When using sand as the base of your backyard fire pit, read the instructions provided by the manufacturer to ensure everything is completed correctly.

2. Stone/Gravel

Another common material to use at the bottom of a fire pit is small stones or pea gravel. While a bag of stones is a little more pricey than sand, it will provide the same protection while offering a slightly cleaner look. 

The only difference between the two is the amount of heat they can absorb. Gravel is not ideal for extremely high temperatures and shouldn’t be mixed with products like magma lava rocks or fire glass as this could cause a hazardous situation.

You can use larger stones you find around the yard or buy the bags of landscaping stones sold at local home improvement stores.

When using stones for your DIY fire pit base, ensure they are evenly layered, covering about 10% of the fire pit, so your flames disperse the same amount of heat all around.

3. Dirt

Dirt is the easiest and least expensive option for the bottom of a fire pit. This product works well when mixed with sand. However, like gravel, it doesn’t absorb as much heat as sand does, which can make your outdoor fire pit burn unevenly.

Although dirt can be a great base and won’t cost you a thing, it could plug up the holes of a portable firepit, suffocating the flames and eventually stoking out your fire.

Dirt bottoms are a much better selection for backyard fire pits built into the ground. However, many people will fill these holes with a layer of rock or sand as well as dirt for added protection.

4. Lava Rocks

Lava rocks or magma lava stones are a great material to use to line your fire pit, especially when you want a product that will last you a long time and can withstand extremely high temperatures.

Although these rocks make one of the best options to add to any fire pit, they are much more expensive than the other options we have discussed so far. Not only will you pay more for this product, but they also aren’t that easy to find. There’s a good chance you will have to order them from a specialty shop online.

However, if you choose to purchase magma lava rocks, you won’t be disappointed. These stones offer a gorgeous appearance, giving you bragging rights when your friends come to visit.

5. Brick Pavers

Although bricks won’t work inside portable firepits, they are an excellent choice for those constructed in or on the ground. You can use various bricks to give your pit a unique look while still controlling the flames.

Another benefit of using brick pavers is that they make creating specific shapes and designs easier without digging into the ground. Simply remove the grass, layer your bricks in the shape you like, and add your logs.

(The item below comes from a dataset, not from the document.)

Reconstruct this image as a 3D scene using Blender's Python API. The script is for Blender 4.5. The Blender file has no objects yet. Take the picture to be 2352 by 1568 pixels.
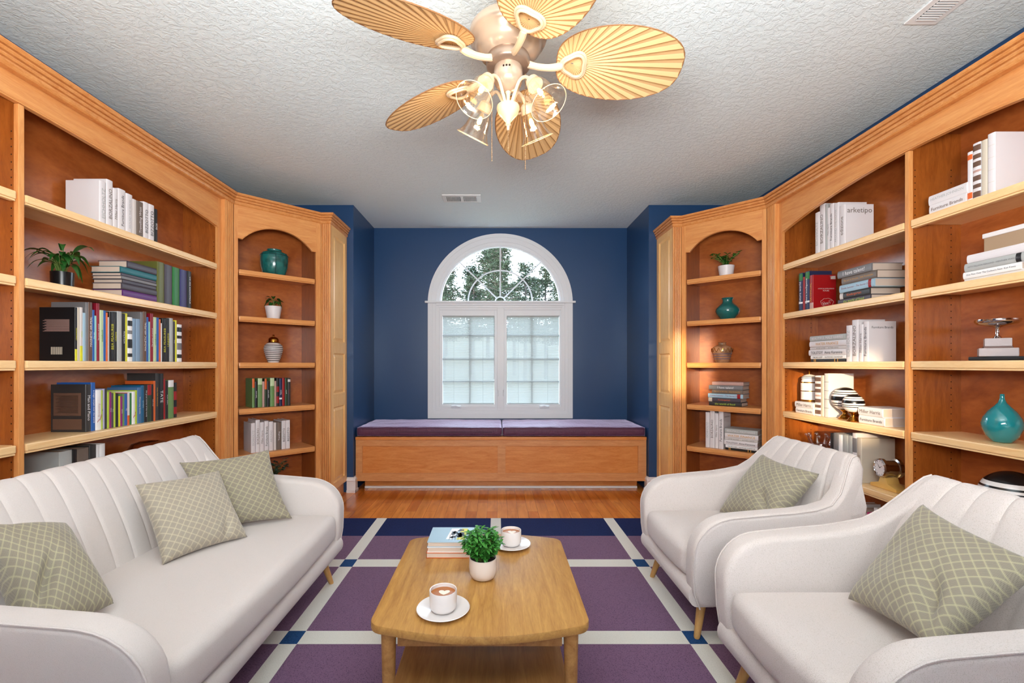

When using this item as your base, make sure you buy fire-rated bricks to ensure they can withstand high temperatures.

Using bricks and half bricks is a great way to provide adequate oxygen to your fire without snuffing it out.

Glass of red wine sitting on edge of fire pit lined with lava rocks

Other Options to Consider

Although the five products listed above are our go-to selections, they aren’t the only options out there. There are a few others you might want to try.

  • Fire Glass
  • Concrete Pavers
  • River Rock
  • Ceramic
  • Engineered brick

Final Thoughts

A fire pit is a great way to get together with friends and family for some summer fun or sit quietly gazing at the stars. To ensure your fire pit works efficiently and safely, use one of the five options listed above to layer on the bottom. If you put safety first, you’ll never have to worry about anything except having a great time.